> _Written problem_:
Only lines with the string "scene" matter here; gather them from the material below.

> _Given information_:
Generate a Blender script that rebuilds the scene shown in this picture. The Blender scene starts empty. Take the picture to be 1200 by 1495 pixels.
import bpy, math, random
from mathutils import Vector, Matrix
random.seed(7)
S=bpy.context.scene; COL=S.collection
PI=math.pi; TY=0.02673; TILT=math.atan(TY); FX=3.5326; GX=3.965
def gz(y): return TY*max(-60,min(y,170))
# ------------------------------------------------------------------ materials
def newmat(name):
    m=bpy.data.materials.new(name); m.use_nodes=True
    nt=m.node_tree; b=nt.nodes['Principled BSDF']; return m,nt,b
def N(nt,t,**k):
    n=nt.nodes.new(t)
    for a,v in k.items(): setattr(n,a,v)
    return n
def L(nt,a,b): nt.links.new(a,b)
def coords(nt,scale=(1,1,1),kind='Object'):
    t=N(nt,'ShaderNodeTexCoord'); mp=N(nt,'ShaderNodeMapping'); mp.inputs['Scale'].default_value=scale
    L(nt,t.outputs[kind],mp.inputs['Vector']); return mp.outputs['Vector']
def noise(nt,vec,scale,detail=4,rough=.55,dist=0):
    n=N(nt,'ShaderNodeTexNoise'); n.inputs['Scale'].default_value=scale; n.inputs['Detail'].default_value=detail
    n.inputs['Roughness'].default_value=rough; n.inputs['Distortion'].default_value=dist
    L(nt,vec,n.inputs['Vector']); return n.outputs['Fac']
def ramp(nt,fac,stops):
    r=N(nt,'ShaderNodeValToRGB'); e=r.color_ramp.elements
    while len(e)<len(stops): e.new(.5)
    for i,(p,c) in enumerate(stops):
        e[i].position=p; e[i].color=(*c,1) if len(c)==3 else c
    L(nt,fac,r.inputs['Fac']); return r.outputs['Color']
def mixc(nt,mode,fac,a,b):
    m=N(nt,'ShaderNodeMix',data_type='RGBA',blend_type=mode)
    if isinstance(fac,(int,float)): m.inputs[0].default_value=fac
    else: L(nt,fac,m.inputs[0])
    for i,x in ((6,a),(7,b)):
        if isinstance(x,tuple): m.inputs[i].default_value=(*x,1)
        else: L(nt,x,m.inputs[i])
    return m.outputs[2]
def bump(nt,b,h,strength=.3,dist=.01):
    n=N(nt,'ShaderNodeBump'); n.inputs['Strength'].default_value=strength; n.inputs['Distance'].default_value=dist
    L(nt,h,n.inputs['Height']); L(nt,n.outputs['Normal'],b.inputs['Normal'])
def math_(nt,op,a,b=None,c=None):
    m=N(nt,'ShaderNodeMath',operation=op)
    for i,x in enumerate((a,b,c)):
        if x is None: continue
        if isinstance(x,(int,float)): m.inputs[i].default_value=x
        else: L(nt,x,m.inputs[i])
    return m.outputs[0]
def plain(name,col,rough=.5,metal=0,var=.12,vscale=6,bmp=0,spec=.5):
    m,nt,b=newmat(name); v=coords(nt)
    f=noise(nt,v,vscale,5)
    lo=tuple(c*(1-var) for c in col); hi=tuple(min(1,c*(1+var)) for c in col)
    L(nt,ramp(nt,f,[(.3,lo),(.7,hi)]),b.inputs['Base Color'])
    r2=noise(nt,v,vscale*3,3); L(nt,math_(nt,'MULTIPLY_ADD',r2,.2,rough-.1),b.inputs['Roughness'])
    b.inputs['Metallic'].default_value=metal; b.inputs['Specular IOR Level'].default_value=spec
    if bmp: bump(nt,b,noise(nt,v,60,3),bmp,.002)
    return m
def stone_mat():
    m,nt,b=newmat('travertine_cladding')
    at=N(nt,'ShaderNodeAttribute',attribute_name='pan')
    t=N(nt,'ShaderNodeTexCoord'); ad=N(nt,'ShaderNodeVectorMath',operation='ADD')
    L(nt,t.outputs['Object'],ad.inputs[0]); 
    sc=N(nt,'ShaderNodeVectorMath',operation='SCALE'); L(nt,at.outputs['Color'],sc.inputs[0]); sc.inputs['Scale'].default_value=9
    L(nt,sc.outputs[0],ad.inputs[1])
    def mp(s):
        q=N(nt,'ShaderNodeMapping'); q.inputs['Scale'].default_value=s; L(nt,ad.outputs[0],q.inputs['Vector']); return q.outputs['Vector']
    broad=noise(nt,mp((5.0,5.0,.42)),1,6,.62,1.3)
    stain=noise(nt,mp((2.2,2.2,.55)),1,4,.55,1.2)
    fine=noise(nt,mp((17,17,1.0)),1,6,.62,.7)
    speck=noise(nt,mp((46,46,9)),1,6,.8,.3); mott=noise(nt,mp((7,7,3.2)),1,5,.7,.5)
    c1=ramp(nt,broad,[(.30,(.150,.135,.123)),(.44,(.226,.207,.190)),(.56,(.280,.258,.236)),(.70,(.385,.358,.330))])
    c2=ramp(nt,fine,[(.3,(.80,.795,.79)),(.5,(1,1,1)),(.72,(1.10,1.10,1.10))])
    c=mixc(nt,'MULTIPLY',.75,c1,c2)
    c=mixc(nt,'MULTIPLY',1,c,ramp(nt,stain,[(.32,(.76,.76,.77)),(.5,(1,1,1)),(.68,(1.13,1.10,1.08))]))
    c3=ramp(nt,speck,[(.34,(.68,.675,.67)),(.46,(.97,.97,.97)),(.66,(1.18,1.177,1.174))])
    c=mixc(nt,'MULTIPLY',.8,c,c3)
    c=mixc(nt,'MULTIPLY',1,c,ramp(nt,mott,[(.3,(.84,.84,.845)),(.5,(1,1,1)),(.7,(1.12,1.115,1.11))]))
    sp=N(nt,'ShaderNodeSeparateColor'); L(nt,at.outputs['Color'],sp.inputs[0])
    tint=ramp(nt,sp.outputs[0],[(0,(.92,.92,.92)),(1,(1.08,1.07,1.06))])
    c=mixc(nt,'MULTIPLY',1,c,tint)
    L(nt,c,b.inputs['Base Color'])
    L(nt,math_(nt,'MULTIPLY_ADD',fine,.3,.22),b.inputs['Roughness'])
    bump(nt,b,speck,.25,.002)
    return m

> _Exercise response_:
Generate a Blender script that rebuilds the scene shown in this picture. The Blender scene starts empty. Take the picture to be 1200 by 1495 pixels.
S=bpy.context.scene; COL=S.collection